Search the listing for the string "objects" and copy every line that contains it.

** start Collected material **

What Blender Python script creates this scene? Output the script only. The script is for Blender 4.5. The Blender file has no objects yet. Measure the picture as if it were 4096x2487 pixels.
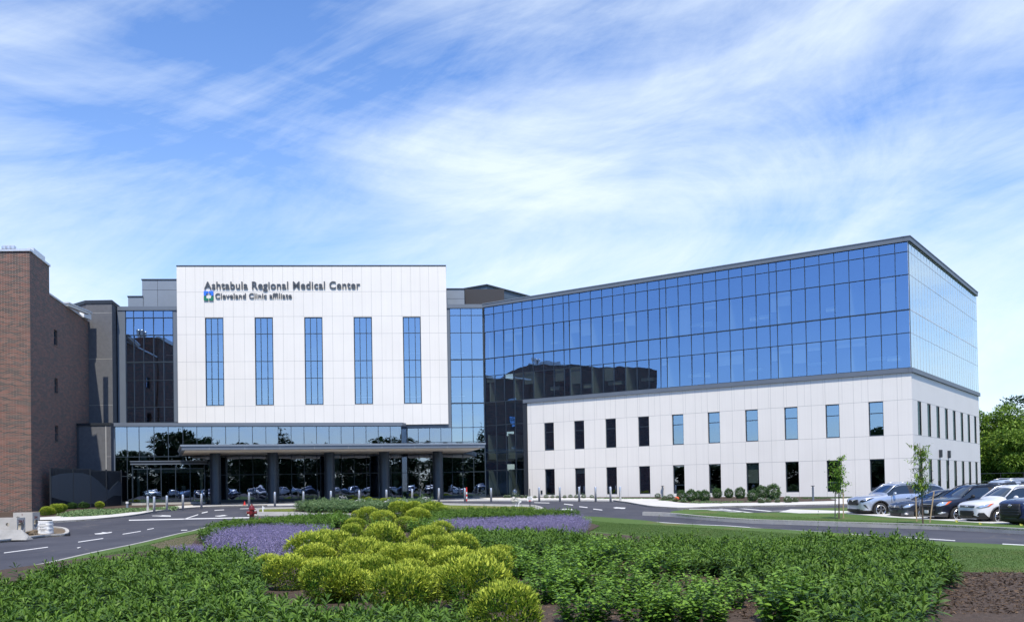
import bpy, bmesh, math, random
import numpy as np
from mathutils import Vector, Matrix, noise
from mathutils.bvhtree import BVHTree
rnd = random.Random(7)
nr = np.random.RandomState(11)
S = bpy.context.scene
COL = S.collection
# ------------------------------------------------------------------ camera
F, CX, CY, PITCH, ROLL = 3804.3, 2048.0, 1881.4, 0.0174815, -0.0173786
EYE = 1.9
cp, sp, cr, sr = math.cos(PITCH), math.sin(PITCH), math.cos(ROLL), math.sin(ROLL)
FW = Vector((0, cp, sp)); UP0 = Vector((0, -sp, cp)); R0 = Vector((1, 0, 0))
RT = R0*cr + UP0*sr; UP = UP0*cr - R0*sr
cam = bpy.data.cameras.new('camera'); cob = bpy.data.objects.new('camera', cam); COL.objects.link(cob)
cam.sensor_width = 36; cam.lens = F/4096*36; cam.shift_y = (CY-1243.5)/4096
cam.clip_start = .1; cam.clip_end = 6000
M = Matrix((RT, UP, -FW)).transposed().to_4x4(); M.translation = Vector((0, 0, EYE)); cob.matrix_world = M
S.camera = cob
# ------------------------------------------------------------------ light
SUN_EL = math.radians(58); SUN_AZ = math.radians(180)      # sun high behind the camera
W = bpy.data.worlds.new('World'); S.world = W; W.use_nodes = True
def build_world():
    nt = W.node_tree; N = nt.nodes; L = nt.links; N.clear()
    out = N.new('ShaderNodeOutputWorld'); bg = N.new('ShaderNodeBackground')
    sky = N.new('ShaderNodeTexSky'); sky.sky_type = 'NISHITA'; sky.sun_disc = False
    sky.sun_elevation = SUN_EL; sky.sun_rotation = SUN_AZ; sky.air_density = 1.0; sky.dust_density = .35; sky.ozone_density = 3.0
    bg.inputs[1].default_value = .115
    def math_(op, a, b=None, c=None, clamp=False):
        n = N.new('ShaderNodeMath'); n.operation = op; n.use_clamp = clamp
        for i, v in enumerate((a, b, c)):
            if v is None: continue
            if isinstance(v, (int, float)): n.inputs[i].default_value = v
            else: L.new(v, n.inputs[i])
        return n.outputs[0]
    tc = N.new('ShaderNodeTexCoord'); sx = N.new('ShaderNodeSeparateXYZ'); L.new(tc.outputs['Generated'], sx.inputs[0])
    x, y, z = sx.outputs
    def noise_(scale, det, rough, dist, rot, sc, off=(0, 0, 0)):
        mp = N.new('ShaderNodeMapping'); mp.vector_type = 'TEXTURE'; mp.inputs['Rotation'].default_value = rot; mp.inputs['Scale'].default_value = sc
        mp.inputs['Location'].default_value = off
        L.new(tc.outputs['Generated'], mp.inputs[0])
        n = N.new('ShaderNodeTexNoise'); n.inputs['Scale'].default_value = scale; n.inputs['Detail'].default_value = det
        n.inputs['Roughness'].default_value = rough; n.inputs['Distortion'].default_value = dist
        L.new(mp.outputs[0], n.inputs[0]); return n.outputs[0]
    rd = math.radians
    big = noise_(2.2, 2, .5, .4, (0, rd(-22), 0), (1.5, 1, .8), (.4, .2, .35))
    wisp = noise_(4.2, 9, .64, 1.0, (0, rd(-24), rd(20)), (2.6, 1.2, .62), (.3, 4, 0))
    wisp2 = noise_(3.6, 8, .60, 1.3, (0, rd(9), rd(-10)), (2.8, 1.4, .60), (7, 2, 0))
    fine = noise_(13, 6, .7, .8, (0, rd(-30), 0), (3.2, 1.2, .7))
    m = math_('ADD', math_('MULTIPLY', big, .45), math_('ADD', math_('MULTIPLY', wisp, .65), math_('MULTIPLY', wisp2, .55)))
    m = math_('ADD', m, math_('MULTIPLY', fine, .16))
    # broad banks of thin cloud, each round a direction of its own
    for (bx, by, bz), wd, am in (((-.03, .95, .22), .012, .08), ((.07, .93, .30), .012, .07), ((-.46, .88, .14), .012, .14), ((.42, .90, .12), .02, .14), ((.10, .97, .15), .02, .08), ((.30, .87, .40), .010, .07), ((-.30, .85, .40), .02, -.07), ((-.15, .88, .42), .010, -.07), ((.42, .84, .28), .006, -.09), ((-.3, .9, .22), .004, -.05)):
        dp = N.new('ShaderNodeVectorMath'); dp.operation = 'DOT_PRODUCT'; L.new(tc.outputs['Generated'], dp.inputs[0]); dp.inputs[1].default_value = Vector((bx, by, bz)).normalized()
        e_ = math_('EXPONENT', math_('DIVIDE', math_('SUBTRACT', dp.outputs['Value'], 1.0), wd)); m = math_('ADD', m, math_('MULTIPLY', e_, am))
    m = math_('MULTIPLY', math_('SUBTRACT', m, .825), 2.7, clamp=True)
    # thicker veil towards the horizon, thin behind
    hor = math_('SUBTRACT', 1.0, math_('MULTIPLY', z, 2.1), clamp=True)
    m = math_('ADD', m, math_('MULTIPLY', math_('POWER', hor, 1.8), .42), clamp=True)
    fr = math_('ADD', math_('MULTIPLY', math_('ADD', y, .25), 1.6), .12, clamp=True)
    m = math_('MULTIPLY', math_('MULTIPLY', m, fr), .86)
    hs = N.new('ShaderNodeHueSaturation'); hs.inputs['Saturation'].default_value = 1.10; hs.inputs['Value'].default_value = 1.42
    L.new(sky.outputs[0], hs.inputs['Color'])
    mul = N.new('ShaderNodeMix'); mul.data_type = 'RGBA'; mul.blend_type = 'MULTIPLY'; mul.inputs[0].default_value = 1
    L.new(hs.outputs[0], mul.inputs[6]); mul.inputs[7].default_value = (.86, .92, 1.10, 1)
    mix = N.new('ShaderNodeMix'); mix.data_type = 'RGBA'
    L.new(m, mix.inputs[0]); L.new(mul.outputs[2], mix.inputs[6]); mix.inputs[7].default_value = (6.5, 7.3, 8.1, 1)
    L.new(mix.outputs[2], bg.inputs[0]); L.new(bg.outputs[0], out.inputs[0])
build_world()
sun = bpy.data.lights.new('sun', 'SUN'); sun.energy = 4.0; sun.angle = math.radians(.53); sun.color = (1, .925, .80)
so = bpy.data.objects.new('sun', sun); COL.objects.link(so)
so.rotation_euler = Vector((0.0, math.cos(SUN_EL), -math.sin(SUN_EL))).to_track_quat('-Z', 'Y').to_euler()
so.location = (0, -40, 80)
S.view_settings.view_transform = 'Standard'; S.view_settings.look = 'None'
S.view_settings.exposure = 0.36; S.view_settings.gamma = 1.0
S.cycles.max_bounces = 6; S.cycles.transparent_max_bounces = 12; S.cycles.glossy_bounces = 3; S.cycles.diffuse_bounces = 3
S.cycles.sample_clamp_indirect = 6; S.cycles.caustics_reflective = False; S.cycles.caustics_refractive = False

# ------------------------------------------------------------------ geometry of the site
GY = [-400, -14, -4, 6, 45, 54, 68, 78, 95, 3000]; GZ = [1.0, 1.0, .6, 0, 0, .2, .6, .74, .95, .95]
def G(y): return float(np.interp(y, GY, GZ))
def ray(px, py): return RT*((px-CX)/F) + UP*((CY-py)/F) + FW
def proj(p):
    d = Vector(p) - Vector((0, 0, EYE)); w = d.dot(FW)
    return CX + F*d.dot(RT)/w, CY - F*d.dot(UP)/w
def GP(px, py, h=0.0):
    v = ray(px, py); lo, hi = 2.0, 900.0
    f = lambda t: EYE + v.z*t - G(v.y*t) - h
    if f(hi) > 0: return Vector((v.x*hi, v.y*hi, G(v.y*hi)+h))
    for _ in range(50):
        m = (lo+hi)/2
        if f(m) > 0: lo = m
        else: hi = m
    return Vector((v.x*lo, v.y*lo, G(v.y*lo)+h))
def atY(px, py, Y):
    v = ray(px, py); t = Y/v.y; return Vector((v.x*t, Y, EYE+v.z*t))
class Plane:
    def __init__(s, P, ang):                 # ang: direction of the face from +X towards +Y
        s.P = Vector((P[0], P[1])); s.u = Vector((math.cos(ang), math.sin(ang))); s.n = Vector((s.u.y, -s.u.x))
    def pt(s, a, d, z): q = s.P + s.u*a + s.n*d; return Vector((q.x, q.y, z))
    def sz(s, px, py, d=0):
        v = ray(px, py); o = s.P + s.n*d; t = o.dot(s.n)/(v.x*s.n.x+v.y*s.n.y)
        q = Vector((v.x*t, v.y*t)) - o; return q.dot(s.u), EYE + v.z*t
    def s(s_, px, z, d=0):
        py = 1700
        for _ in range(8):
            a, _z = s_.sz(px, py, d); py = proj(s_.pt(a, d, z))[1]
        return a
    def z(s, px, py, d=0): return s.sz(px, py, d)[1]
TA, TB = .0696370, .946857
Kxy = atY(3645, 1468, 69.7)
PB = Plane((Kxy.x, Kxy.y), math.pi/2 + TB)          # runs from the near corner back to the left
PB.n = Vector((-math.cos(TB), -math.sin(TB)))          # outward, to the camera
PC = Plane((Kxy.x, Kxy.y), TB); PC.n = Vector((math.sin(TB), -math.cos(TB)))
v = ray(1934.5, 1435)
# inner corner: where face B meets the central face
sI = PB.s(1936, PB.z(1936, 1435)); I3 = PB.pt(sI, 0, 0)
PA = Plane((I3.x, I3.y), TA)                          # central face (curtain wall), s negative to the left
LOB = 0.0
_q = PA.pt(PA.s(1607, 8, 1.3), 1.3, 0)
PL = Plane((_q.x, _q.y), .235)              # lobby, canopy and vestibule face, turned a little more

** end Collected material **

* Solution to the exercise
What Blender Python script creates this scene? Output the script only. The script is for Blender 4.5. The Blender file has no objects yet. Measure the picture as if it were 4096x2487 pixels.
cam = bpy.data.cameras.new('camera'); cob = bpy.data.objects.new('camera', cam); COL.objects.link(cob)
so = bpy.data.objects.new('sun', sun); COL.objects.link(so)